Après tout ça, j’estime que j’ai mérité de m’offrir le collier d’ambre verte d’un prix pas du tout raisonnable qui attire mon regard dans une vitrine. Il ira très bien avec mes robes en lin, et chaque fois que je le porterai, il me rappellera que je peux faire des choses difficiles (pas forcément dans l’absolu, mais pour moi, mes TSA et mon TAG). Dans la même veine, j’estime que j’ai mérité de rentrer à Cracovie en taxi plutôt que de me retaper une heure et demie de transports en commun bondés alors que je suis nerveusement à plat et que Chouchou donne de gros signes de fatigue. D’habitude, je déteste remettre ma vie entre les mains d’un inconnu qui tente de m’arnaquer une fois sur deux selon mes statistiques personnelles, mais là, nous avons convenu du prix à l’avance; il roule calmement et son mini-van climatisé est super confortable. C’est ce que j’appelle 25€ très bien investis.

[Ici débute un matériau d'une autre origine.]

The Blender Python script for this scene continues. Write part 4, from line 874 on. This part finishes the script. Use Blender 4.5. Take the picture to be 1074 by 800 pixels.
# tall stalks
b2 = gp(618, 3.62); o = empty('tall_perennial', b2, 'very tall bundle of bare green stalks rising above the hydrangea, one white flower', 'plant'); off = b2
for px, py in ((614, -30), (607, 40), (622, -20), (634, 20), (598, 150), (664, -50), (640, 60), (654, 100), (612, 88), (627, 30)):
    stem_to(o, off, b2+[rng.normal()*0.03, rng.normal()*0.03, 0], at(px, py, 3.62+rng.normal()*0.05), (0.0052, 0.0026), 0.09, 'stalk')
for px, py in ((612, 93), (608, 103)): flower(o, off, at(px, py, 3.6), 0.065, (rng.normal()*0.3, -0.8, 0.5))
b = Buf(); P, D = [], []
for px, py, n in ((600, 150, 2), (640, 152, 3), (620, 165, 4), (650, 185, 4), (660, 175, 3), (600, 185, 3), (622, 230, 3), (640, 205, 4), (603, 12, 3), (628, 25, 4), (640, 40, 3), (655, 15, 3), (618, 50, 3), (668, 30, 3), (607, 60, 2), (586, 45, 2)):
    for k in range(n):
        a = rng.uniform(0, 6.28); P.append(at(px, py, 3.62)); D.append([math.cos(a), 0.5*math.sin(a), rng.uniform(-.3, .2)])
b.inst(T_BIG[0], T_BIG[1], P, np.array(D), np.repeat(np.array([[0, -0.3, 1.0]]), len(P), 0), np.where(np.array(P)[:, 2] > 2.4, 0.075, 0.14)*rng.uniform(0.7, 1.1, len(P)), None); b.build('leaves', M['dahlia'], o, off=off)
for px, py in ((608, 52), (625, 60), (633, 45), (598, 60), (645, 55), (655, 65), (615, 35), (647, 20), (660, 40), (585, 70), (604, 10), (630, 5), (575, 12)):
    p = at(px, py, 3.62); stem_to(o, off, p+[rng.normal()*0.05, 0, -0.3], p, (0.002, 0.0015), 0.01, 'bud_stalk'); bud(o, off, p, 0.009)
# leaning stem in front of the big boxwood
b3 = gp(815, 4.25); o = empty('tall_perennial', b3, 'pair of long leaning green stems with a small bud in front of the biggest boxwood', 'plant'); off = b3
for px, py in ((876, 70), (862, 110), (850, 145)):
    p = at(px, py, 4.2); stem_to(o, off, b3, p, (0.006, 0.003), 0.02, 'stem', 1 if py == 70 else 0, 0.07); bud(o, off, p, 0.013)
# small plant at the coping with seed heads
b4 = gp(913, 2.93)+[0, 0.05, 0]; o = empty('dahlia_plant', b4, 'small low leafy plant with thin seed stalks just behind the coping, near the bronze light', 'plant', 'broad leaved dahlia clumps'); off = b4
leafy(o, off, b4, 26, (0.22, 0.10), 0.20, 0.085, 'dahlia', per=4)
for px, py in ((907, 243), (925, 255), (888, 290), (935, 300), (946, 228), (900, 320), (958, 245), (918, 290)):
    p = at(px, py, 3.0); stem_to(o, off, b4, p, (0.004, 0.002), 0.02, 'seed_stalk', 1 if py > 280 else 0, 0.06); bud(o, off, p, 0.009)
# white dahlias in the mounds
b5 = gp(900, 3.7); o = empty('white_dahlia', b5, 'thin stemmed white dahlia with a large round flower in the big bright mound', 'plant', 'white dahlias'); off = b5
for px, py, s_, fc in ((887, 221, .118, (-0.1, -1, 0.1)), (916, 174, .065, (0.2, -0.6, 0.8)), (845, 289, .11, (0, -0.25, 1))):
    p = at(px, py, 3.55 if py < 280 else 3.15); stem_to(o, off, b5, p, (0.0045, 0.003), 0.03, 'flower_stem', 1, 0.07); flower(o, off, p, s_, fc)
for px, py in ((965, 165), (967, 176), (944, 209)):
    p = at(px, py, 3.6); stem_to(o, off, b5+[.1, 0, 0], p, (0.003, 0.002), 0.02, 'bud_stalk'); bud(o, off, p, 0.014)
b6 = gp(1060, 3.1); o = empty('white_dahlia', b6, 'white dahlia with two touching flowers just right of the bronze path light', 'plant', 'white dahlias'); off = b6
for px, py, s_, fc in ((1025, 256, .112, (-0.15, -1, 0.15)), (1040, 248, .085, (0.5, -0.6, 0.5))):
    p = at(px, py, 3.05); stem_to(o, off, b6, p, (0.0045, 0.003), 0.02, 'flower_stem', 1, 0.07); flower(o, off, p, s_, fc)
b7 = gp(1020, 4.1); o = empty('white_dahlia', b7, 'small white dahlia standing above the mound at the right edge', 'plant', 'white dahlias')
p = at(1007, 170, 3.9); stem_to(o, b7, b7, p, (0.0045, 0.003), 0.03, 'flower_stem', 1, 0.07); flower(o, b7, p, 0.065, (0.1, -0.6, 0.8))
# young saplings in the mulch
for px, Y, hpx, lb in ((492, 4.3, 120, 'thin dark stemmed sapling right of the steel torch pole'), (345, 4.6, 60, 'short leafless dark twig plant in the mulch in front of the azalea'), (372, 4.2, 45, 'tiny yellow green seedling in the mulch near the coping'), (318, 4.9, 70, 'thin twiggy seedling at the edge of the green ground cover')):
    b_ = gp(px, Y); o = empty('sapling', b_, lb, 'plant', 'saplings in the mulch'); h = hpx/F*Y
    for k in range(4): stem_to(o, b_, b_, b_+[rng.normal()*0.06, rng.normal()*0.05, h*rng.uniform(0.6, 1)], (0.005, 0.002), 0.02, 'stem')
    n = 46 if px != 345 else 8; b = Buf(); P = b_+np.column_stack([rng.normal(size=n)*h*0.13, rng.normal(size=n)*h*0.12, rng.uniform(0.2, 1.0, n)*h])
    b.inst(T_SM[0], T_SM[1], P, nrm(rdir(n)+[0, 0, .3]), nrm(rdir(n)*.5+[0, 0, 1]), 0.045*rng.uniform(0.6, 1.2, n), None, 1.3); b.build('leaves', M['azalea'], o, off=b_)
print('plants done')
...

Le soir, je dis à Chouchou: « Il faut vraiment que je mange des légumes. On prends des plats à emporter dans un resto végétarien? » Il lance une recherche internet dans le quartier, mais rien ne m’inspire. « Je me ferais bien un thali; tu précises indien végétarien? » …Chou blanc. « Ou juste indien, d’ailleurs; tous les restos indiens ont des plats végétariens. » Sauf que lorsque je me retrouve confrontée à une carte normale, une voix sort de ma bouche à l’insu de mon plein gré pour réclamer un butter chicken, un riz basmati et un garlic naan. Caramba, encore raté.